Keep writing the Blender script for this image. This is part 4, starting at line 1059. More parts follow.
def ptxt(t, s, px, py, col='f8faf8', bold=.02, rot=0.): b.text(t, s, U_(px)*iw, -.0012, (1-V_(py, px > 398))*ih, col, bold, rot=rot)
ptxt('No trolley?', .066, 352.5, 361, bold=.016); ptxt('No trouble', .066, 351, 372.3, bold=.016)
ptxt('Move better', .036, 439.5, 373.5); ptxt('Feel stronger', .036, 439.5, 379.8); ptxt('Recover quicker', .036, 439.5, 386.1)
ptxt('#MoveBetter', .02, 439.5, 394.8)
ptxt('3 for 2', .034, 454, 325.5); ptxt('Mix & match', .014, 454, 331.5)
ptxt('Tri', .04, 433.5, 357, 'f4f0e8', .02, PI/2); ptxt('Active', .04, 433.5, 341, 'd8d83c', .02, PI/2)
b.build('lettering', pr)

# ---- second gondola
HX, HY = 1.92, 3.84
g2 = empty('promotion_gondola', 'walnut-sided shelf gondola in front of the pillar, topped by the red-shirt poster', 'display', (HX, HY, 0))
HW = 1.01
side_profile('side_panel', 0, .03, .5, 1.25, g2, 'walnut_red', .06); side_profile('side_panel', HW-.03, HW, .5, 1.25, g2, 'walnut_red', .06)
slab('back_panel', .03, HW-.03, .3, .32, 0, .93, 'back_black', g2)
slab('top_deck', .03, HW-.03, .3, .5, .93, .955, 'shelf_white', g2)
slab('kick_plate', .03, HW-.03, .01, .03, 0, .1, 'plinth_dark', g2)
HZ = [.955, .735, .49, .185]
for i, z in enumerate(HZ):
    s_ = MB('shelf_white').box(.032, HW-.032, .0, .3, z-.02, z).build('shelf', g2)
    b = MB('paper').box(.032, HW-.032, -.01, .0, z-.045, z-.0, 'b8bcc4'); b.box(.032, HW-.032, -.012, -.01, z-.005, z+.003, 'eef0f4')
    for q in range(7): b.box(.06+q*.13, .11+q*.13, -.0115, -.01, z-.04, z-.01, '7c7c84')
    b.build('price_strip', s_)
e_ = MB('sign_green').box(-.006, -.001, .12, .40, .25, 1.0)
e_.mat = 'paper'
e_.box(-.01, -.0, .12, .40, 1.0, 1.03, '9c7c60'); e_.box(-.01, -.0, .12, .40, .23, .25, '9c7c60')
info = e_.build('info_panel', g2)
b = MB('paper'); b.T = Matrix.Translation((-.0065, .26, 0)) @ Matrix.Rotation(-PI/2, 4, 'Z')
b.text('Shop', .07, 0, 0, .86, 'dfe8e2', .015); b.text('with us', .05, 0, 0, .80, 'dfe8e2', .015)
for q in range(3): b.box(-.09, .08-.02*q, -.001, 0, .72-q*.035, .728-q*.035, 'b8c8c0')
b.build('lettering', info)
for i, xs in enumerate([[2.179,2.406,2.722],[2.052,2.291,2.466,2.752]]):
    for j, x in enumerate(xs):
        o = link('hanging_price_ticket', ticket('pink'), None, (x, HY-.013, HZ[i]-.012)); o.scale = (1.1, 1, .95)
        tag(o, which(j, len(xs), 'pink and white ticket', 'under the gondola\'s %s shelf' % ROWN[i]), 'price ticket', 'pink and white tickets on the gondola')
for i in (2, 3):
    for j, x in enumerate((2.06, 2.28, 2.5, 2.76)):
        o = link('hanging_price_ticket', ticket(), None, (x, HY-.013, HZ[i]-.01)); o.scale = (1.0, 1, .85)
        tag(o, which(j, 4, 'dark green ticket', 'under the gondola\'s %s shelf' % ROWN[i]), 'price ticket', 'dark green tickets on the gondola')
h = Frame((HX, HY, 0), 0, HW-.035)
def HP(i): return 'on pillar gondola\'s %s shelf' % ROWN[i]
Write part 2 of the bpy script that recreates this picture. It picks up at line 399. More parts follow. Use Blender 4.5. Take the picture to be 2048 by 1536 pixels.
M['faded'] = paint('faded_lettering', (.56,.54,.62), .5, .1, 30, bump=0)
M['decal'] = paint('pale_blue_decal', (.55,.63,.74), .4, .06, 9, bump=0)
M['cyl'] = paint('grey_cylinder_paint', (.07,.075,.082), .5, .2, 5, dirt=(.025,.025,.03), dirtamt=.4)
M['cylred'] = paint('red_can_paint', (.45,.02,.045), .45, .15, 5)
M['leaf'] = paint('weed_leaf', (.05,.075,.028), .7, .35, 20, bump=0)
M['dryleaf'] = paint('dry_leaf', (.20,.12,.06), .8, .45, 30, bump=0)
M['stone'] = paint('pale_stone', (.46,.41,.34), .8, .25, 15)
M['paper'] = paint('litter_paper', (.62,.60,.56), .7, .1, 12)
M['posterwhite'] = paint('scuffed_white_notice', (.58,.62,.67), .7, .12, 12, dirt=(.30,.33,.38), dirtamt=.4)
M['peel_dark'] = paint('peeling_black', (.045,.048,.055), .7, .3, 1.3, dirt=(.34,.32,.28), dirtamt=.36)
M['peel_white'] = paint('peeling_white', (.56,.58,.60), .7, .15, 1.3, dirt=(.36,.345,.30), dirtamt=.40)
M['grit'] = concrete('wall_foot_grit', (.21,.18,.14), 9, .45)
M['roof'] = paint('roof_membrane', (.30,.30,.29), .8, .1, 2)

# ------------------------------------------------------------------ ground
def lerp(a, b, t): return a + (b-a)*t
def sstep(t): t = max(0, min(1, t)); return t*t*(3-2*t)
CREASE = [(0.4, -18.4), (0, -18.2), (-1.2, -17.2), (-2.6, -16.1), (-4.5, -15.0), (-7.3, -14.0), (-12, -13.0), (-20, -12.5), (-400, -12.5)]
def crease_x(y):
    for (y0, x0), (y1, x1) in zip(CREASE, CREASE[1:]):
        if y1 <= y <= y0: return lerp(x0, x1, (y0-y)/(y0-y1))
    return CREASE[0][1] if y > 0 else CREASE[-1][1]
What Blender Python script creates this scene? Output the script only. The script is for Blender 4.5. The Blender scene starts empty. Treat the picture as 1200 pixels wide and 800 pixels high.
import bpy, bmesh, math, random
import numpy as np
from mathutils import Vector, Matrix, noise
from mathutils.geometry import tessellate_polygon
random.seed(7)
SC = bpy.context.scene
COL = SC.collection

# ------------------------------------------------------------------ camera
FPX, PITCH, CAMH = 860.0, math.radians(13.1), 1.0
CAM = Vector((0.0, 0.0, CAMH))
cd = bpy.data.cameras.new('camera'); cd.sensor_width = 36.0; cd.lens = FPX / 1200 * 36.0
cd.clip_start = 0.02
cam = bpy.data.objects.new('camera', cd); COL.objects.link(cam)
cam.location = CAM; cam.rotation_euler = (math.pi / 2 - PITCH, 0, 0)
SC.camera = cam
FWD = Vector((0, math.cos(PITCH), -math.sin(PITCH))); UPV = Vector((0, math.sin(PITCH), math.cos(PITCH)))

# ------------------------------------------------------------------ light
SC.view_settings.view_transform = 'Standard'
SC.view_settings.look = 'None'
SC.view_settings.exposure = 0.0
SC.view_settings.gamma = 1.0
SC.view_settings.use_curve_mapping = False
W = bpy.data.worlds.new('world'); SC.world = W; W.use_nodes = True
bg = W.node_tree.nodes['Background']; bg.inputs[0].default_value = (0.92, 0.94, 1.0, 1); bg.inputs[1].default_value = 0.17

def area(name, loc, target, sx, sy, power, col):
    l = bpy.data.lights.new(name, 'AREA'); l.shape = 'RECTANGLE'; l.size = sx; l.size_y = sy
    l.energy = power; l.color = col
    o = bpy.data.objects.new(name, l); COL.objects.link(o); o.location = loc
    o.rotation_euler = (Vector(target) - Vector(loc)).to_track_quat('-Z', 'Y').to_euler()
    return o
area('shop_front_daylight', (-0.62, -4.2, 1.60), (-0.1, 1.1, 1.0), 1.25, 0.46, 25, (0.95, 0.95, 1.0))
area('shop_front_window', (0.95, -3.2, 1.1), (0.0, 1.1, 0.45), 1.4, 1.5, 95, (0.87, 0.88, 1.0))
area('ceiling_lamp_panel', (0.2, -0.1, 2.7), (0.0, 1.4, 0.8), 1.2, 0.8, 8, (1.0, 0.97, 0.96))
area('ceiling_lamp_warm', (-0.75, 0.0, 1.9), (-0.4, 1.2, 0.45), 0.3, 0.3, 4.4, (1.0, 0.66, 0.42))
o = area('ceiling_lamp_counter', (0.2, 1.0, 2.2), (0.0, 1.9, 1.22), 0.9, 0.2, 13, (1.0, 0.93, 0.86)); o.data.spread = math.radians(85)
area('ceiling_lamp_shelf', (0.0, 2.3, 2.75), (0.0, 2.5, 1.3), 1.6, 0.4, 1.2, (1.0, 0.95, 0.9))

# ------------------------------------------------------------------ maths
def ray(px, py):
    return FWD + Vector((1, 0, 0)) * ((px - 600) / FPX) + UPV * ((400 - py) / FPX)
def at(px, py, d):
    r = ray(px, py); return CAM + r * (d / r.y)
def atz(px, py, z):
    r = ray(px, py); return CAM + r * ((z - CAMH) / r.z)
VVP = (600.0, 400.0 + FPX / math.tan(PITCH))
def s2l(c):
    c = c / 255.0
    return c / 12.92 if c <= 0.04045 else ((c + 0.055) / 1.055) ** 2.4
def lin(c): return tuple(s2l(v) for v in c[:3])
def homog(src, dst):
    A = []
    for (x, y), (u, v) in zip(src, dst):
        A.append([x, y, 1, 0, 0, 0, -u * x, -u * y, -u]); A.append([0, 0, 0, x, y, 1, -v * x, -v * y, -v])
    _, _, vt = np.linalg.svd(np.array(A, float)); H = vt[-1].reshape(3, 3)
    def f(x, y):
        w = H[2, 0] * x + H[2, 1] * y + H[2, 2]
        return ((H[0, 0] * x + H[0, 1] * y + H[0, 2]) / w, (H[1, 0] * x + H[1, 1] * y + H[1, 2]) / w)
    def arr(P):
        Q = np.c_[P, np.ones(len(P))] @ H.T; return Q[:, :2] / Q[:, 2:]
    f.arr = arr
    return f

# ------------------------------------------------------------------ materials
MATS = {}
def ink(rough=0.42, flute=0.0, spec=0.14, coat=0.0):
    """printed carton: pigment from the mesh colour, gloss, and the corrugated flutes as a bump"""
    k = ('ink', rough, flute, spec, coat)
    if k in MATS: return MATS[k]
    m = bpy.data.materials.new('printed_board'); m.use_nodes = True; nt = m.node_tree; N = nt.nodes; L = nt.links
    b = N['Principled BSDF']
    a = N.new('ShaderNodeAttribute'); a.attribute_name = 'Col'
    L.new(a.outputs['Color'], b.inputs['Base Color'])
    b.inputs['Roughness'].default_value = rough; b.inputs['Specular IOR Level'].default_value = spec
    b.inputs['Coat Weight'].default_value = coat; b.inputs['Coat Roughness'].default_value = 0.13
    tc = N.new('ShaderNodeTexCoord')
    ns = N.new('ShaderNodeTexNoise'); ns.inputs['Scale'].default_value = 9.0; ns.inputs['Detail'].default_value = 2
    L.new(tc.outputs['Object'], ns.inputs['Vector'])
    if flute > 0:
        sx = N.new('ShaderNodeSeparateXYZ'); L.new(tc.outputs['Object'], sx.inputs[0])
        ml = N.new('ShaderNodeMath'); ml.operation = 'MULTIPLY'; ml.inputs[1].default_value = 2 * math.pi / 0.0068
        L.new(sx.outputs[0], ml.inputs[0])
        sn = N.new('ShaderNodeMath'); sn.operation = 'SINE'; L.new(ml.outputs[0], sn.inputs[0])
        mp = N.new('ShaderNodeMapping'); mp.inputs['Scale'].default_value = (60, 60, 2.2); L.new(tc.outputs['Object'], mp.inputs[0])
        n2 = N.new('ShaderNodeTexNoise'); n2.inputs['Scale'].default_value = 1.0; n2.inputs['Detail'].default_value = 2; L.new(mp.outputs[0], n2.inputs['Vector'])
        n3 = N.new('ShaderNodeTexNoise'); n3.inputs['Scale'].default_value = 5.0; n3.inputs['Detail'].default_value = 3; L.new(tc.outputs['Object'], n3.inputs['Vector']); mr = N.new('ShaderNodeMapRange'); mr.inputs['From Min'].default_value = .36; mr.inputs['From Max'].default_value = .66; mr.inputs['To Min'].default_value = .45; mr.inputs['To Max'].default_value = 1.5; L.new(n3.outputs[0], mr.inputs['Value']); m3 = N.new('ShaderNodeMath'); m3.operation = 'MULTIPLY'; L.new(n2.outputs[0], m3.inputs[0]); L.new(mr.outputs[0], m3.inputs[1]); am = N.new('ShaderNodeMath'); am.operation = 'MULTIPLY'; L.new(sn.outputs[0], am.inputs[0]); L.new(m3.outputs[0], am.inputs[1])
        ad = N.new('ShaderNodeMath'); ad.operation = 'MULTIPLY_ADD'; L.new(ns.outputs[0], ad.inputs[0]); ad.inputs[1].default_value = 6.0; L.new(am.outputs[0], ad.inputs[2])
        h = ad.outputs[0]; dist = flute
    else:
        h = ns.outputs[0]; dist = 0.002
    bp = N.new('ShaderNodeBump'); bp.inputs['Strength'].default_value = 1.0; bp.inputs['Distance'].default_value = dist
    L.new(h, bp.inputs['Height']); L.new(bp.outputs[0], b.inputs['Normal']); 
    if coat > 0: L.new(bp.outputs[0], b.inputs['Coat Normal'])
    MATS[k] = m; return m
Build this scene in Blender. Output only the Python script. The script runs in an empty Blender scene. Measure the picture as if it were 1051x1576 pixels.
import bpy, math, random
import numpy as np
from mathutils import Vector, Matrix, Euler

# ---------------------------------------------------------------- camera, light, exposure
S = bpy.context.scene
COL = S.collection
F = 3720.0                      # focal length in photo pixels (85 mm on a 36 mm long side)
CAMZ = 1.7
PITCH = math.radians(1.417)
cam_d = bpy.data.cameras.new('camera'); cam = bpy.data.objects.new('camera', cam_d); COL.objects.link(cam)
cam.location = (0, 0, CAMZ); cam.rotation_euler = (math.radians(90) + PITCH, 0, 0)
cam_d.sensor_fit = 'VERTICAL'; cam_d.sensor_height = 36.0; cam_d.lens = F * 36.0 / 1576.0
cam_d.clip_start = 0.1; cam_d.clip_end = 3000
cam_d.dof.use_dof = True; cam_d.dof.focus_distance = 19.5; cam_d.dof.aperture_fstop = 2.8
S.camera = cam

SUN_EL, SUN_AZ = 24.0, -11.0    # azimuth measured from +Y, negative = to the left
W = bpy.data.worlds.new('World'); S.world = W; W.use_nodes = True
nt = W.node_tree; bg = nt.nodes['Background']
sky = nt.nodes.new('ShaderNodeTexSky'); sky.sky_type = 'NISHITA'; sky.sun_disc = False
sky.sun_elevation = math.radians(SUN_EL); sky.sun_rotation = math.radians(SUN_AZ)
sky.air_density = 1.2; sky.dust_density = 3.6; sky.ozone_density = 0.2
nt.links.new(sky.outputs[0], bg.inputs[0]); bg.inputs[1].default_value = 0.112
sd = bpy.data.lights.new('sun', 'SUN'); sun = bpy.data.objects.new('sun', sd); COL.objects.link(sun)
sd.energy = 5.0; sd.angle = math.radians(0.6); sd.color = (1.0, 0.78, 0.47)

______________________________

◆ The request
From the listing above, copy every line that includes the word "only".

◆ Output
What Blender Python script creates this scene? Output the script only. The script is for Blender 4.5. The Blender scene starts empty. Treat the picture as 1200 pixels wide and 800 pixels high.
Build this scene in Blender. Output only the Python script. The script runs in an empty Blender scene. Measure the picture as if it were 1051x1576 pixels.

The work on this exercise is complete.